Git and i have a hate-hate relationship ;) that said, the idea (using a
destributed RCS) is totally sound imo.
I'm still musing how w would setup all this $stuff.

> As I recall this is partly because Linus wanted git to be more of a core
> library that others wrote front ends to, but I think he has since
> changed course, and is trying to make git easier to use. I'm not sure
> what the current state of that is, as I haven't touched git in >6 months.
> > Moreover, I hope that this new back end could be adapted for *all*
> > freedom verification work, including what gNewSense started to do for
> > packages (PFV).  One difference between KFV and PFV is that PFV
> > typically involved looking not at a file of source code but at a file
> > of license text that covered a whole package.
> Or even a step beyond that, to freedom verification work even for
> non-gNS projects, and then have the gNS-specific stuff be separated out
> (there really shouldn't be that much packaging code that's separate from
> the pristine sources).
> This seems like it's abstractable to "we need to maintain a database of
> information about a set of files that changes over time, and have nice
> front ends to maintaining that information". I have to think that there
> are - or really should be - nice Free Software products / sites covering
> that problem space. Fossology - - was recently
> pointed out to me, but I haven't had a chance to look at it in depth yet.

Fossology was meantiond back in feb/march iirc. I was playing with it
back then (as was someone else?). I never got far with it though - i
managed to find more bugs then i was willing to deal with. I'm looking
at trying the latest release RSNish again.

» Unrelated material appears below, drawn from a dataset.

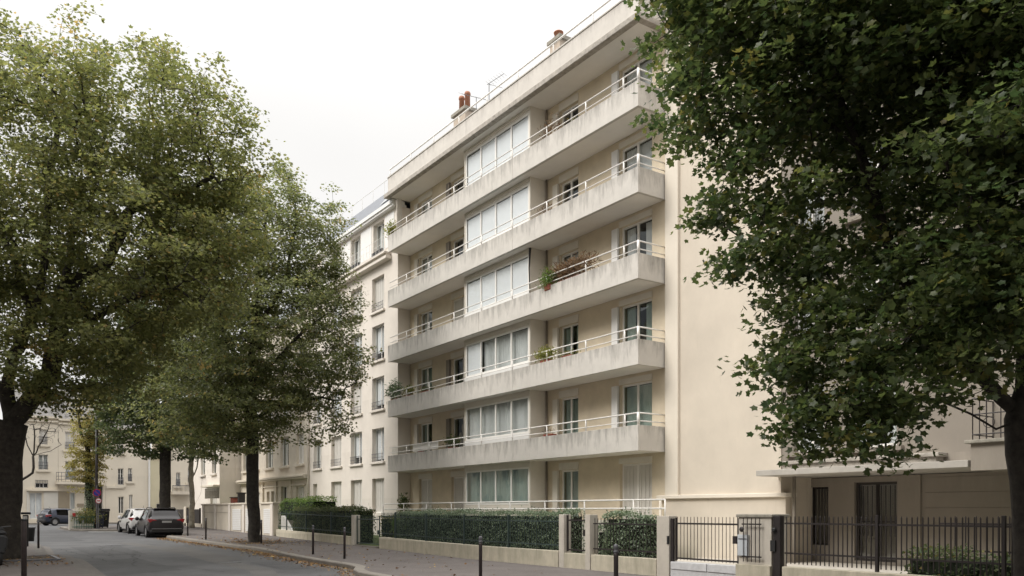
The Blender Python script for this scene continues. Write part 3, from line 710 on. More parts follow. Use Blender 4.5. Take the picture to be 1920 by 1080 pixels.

> I have a few related memos circulating around the FSF offices about
> this, so soon I should have rms etc. opinions.
> Also re: PFV, I just had a talk with Deb (IRC freedeb), maintainer of
>, and it turns out that there are plenty of cases where
> you need to look at every file with packages as well, or at least use
> some simple (grep/keyword) heuristics to scan through the files. She has
> some nice (but internally-focussed) write-ups on how she does that that
> may make it to the resources section of the FSF website in the fullness
> of time.

That would probably be handy for all.